Selasa, 23 Agustus 2016|10:13:50 WIB
RADARRIAUNET.COM - Pemberian remisi kepada sejumlah narapidana korupsi dinilai mengurangi efek jera. Komisi Pemberantasan Korupsi (KPK) sebagai garda terdepan dalam pemberantasan korupsi menyesalkan keputusan pemerintah memberikan remisi bagi sejumlah narapidana korupsi.
"Kami menyesalkan sebegitu banyak remisi sehingga membuat efek jera berkurang. Sebagai penegak hukum kami sudah membangun kasus sedemikian rupa sampai dakwaan dan tuntutan tapi setelah in kracht malah ada remisi yang mengurangi masa tahanan," kata Plt Kabiro Humas KPK, Yuyuk Andriati di Gedung KPK Jakarta, Kamis (18/8/16).
Menurut Yuyuk, KPK pernah menerbitkan surat keterangan telah bekerjasama dengan aparat penegak hukum untuk memperoleh hak remisi berdasarkan surat KPK No KET-30/55/07/2014 pada 21 Juli 2014.
"Namun, untuk rekomendasi pemberian hak asimilasi dan pembebasan bersyarat atas nama NSW tidak pernah diberikan," jelasnya.
Sedangkan terkait dengan revisi Peraturan Pemerintah (PP) No. 99 Tahun 2012 tentang Syarat dan Tata Cara Pelaksanaan Hak Warga Binaan Pemasyarakatan yang melonggarkan syarat pemberian remisi dan pembebasan untuk narapidana termasuk koruptor dengan menghilangkan syarat sebagai "justice collaborator" (JC) dan persetujuan tertulis dari instansi yang menangani termasuk dalam hal ini KPK, KPK sudah mengirimkan surat keberatan.

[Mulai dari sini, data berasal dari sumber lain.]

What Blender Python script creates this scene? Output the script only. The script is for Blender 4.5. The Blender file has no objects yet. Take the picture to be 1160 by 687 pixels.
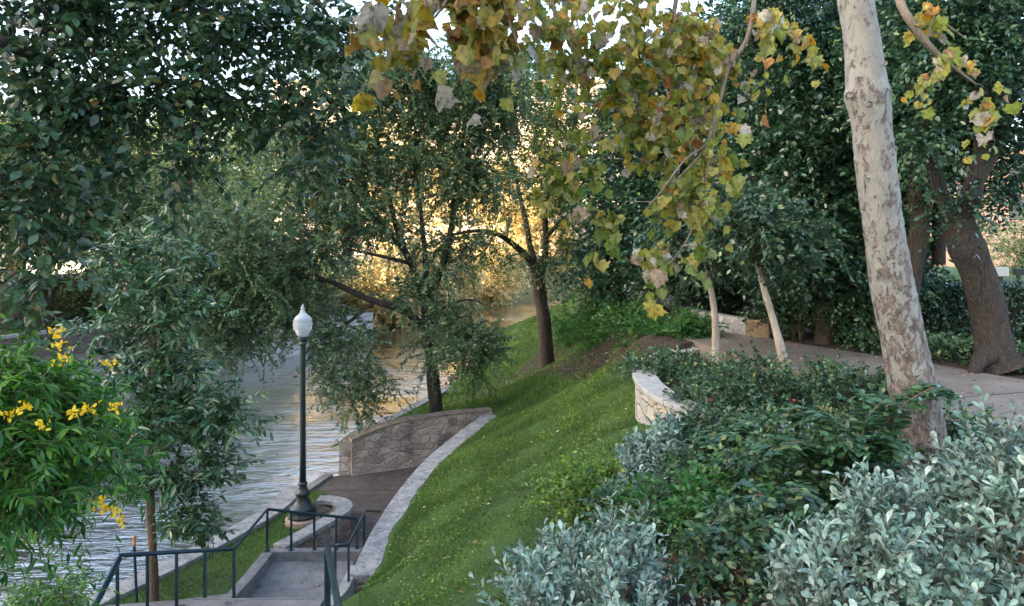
import bpy, bmesh, math, random
import numpy as np
from mathutils import Vector, Matrix

R = math.radians
rng = np.random.default_rng(11)
random.seed(5)
SC = bpy.context.scene
COL = SC.collection

# ------------------------------------------------------------------ camera, sky, sun, exposure
CAMZ = 6.5
cam = bpy.data.cameras.new('camera'); cam_o = bpy.data.objects.new('camera', cam); COL.objects.link(cam_o)
cam.sensor_width = 36.0; cam.lens = 800 / 1160 * 36
cam.shift_y = -71.5 / 1160
cam.clip_start = 0.05; cam.clip_end = 5000
cam_o.location = (0, 0, CAMZ); cam_o.rotation_euler = (R(90), 0, 0)
SC.camera = cam_o

SUN_DIR = Vector((-0.914, -0.406, 0)).normalized()      # where the sun stands, seen from the scene
SUN_EL = R(14)
w = bpy.data.worlds.new('World'); SC.world = w; w.use_nodes = True
nt = w.node_tree; bg = nt.nodes['Background']
sky = nt.nodes.new('ShaderNodeTexSky'); sky.sky_type = 'NISHITA'; sky.sun_disc = False
sky.sun_elevation = SUN_EL
sky.sun_rotation = math.atan2(SUN_DIR.x, SUN_DIR.y)
sky.air_density = 0.8; sky.dust_density = 5.0; sky.ozone_density = 0.3
nt.links.new(sky.outputs[0], bg.inputs[0]); bg.inputs[1].default_value = 0.15
sl = bpy.data.lights.new('sun', 'SUN'); sl.energy = 4.5; sl.angle = R(0.5); sl.color = (1.0, 0.79, 0.55)
so = bpy.data.objects.new('sun', sl); COL.objects.link(so)
sd = Vector((SUN_DIR.x * math.cos(SUN_EL), SUN_DIR.y * math.cos(SUN_EL), math.sin(SUN_EL)))
so.rotation_euler = sd.to_track_quat('Z', 'Y').to_euler(); so.location = sd * 200
vs = SC.view_settings
vs.view_transform = 'Standard'; vs.look = 'None'; vs.gamma = 1; vs.use_curve_mapping = False
vs.exposure = 3.1
SC.cycles.max_bounces = 6; SC.cycles.diffuse_bounces = 3; SC.cycles.glossy_bounces = 3
SC.cycles.transmission_bounces = 4; SC.cycles.transparent_max_bounces = 8

# ------------------------------------------------------------------ helpers
def P(u, v, D):
    """a point D metres ahead of the camera"""
    return np.array([(u - 580) / 800 * D, D, CAMZ - (v - 272) / 800 * D])
def G(u, v, z):
    """a point on the level z"""
    D = (CAMZ - z) * 800 / (v - 272)
    return P(u, v, D)

def tag(o, label=None, cat=None, group=None, kind=None):
    if label: o['label'] = label
    if cat: o['category'] = cat
    if group: o['group'] = group
    if kind: o['kind'] = kind
    return o
def thing(name, label, cat, loc=(0, 0, 0), group=None):
    o = bpy.data.objects.new(name, None); COL.objects.link(o); o.location = loc
    o.empty_display_size = 0.2
    return tag(o, label, cat, group)
def link(name, me, mat, parent=None):
    o = bpy.data.objects.new(name, me); COL.objects.link(o)
    if mat: me.materials.append(mat)
    if parent is not None:
        o.parent = parent; o.matrix_parent_inverse = Matrix.Translation(-parent.location)
    return o

class MB:
    """collects polygons of one mesh"""
    def __init__(s): s.v = []; s.f = []
    def add(s, vs, fs):
        b = len(s.v); s.v += [tuple(map(float, p)) for p in vs]; s.f += [tuple(b + i for i in f) for f in fs]
    def box(s, c, d, rz=0):
        c = np.array(c, float); h = np.array(d, float) / 2; ca, sa = math.cos(rz), math.sin(rz); vs = []
        for z in (-1, 1):
            for x, y in ((-1, -1), (1, -1), (1, 1), (-1, 1)):
                X, Y = x * h[0], y * h[1]; vs.append((c[0] + X * ca - Y * sa, c[1] + X * sa + Y * ca, c[2] + z * h[2]))
        s.add(vs, [(3, 2, 1, 0), (4, 5, 6, 7), (0, 1, 5, 4), (1, 2, 6, 5), (2, 3, 7, 6), (3, 0, 4, 7)])
    def lathe(s, prof, c=(0, 0, 0), n=24, flute=0, fa=0.0):
        vs = []; fs = []
        for r, z in prof:
            for k in range(n):
                a = 2 * math.pi * k / n; rr = r * (1 + fa * math.cos(flute * a)) if flute else r
                vs.append((c[0] + rr * math.cos(a), c[1] + rr * math.sin(a), c[2] + z))
        m = len(prof)
        for i in range(m - 1):
            for k in range(n):
                a = i * n + k; b = i * n + (k + 1) % n; fs.append((a, b, b + n, a + n))
        fs.append(tuple(range(n))[::-1]); fs.append(tuple((m - 1) * n + k for k in range(n)))
        s.add(vs, fs)
    def tube(s, pts, rads, n=8, cap=True):
        v, f = tube_arrays(pts, rads, n)
        s.add(v, f)
        if cap:
            m = len(pts); b = len(s.v) - m * n
            s.f.append(tuple(b + k for k in range(n))[::-1]); s.f.append(tuple(b + (m - 1) * n + k for k in range(n)))
    def build(s, name, mat, parent=None, smooth=False, bevel=0):
        me = bpy.data.meshes.new(name); me.from_pydata(s.v, [], s.f); me.update()
        if smooth: me.polygons.foreach_set('use_smooth', [True] * len(me.polygons))
        o = link(name, me, mat, parent)
        if bevel:
            md = o.modifiers.new('bevel', 'BEVEL'); md.width = bevel; md.segments = 2; md.limit_method = 'ANGLE'
        return o

def tube_arrays(pts, rads, n=8):
    pts = np.asarray(pts, float); m = len(pts)
    rads = np.asarray(rads, float) if np.ndim(rads) else np.full(m, float(rads))
    t = np.gradient(pts, axis=0); t /= np.linalg.norm(t, axis=1, keepdims=True) + 1e-9
    ref = np.array([0.0, 0, 1]) if abs(t[0][2]) < 0.9 else np.array([1.0, 0, 0])
    a = np.cross(t[0], ref); a /= np.linalg.norm(a)
    vs = np.zeros((m, n, 3)); ang = np.arange(n) * 2 * np.pi / n
    for i in range(m):
        a = a - t[i] * (a @ t[i]); a /= np.linalg.norm(a) + 1e-9
        b = np.cross(t[i], a)
        vs[i] = pts[i] + rads[i] * (np.cos(ang)[:, None] * a + np.sin(ang)[:, None] * b)
    fs = [(i * n + k, i * n + (k + 1) % n, (i + 1) * n + (k + 1) % n, (i + 1) * n + k) for i in range(m - 1) for k in range(n)]
    return vs.reshape(-1, 3), fs

def smooth_line(pts, step=0.3, closed=False):
    """Catmull-Rom through pts (any columns), sampled every step metres of the first two or three columns"""
    p = np.asarray(pts, float)
    q = np.vstack([p[-1], p, p[0], p[1]]) if closed else np.vstack([2 * p[0] - p[1], p, 2 * p[-1] - p[-2]])
    out = []
    for i in range(1, len(q) - 2):
        L = np.linalg.norm(q[i + 1][:2] - q[i][:2]) + abs(q[i + 1][2] - q[i][2] if p.shape[1] > 2 else 0)
        k = max(1, int(math.ceil(L / step)))
        for j in range(k):
            t = j / k
            out.append(0.5 * (2 * q[i] + (q[i + 1] - q[i - 1]) * t + (2 * q[i - 1] - 5 * q[i] + 4 * q[i + 1] - q[i + 2]) * t * t
                              + (-q[i - 1] + 3 * q[i] - 3 * q[i + 1] + q[i + 2]) * t ** 3))
    if not closed: out.append(q[-2])
    return np.array(out)

def sweep(mb, line, width, zb, dz=0.0, slab=0, gap=0.012, jit=0.0):
    """a wall or coping along line (x, y, ztop[, width]); zb = bottom (number or array); slab > 0 cuts it in blocks"""
    line = np.asarray(line, float); m = len(line)
    t = np.gradient(line[:, :2], axis=0); t /= np.linalg.norm(t, axis=1, keepdims=True) + 1e-9
    nrm = np.stack([-t[:, 1], t[:, 0]], 1)
    wd = line[:, 3] if line.shape[1] > 3 else np.full(m, width)
    zb = np.full(m, zb) if np.ndim(zb) == 0 else np.asarray(zb)
    zt = line[:, 2] + dz
    def seg(i0, i1, sh, jz):
        L = line[i0:i1 + 1, :2].copy(); k = len(L)
        if sh:
            L[0] = L[0] + t[i0] * sh; L[-1] = L[-1] - t[i1] * sh
        vs = []
        for j in range(k):
            i = i0 + j; a = L[j] + nrm[i] * wd[i] / 2; b = L[j] - nrm[i] * wd[i] / 2
            vs += [(a[0], a[1], zb[i]), (b[0], b[1], zb[i]), (b[0], b[1], zt[i] + jz), (a[0], a[1], zt[i] + jz)]
        fs = []
        for j in range(k - 1):
            o = j * 4
            for e in range(4): fs.append((o + e, o + (e + 1) % 4, o + 4 + (e + 1) % 4, o + 4 + e))
        fs += [(3, 2, 1, 0), tuple((k - 1) * 4 + e for e in range(4))]
        mb.add(vs, fs)
    if not slab: seg(0, m - 1, 0, 0)
    else:
        d = np.concatenate([[0], np.cumsum(np.linalg.norm(np.diff(line[:, :2], axis=0), axis=1))])
        i = 0
        while i < m - 1:
            j = i + 1; tgt = d[i] + slab * random.uniform(0.75, 1.25)
            while j < m - 1 and d[j] < tgt: j += 1
            if m - 1 - j < 2: j = m - 1
            seg(i, j, gap / 2, random.uniform(-jit, jit)); i = j

# ------------------------------------------------------------------ materials
MATS = {}
def new_mat(name):
    m = bpy.data.materials.new(name); m.use_nodes = True; MATS[name] = m
    return m, m.node_tree, m.node_tree.nodes['Principled BSDF']
def N(nt, typ, **kw):
    n = nt.nodes.new(typ)
    for k, v in kw.items():
        if k.startswith('i_'): n.inputs[k[2:].replace('_', ' ')].default_value = v
        else: setattr(n, k, v)
    return n
def ramp(nt, stops):
    r = nt.nodes.new('ShaderNodeValToRGB'); e = r.color_ramp.elements
    while len(e) < len(stops): e.new(0.5)
    for x, (p, c) in zip(e, stops): x.position = p; x.color = (*c, 1)
    return r
def coords(nt, scale=(1, 1, 1)):
    tc = nt.nodes.new('ShaderNodeTexCoord'); mp = nt.nodes.new('ShaderNodeMapping'); mp.inputs['Scale'].default_value = scale
    nt.links.new(tc.outputs['Object'], mp.inputs[0]); return mp.outputs[0]
def bump(nt, p, h, strength=0.5, dist=0.02):
    b = nt.nodes.new('ShaderNodeBump'); b.inputs['Strength'].default_value = strength; b.inputs['Distance'].default_value = dist
    nt.links.new(h, b.inputs['Height']); nt.links.new(b.outputs[0], p.inputs['Normal']); return b
def mixc(nt, fac, a, b, mode='MIX'):
    m = nt.nodes.new('ShaderNodeMix'); m.data_type = 'RGBA'; m.blend_type = mode
    for s, x in ((m.inputs[0], fac), (m.inputs[6], a), (m.inputs[7], b)):
        if hasattr(x, 'links') or hasattr(x, 'is_linked'): nt.links.new(x, s)
        elif isinstance(x, tuple): s.default_value = (*x, 1) if len(x) == 3 else x
        else: s.default_value = x
    return m.outputs[2]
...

"KPK sudah mengirim surat keberatan tentang pemberian JC untuk remisi dan pengantian uang lunas yang katanya dihapuskan sebagai syarat mendapat remisi. Biro hukum sudah 4 kali ikut pembahasan dan bahkan kami sudah mengirim surat keberatan ke Menkumham dan ditembuskan ke Presiden. Kami ingin PP ini dibahas tidak tergesa-gesa dan banyak pihak yang dimintai pendapat," ungkapnya.
Data Dirjen Pemasyarakatan per Juli 2016 menyebutkan jumlah tahanan dan narapidana seluruh Indonesia mencapai 197.670 orang dan 3.801 (1,92 persen) orang di antaranya adalah napi korupsi.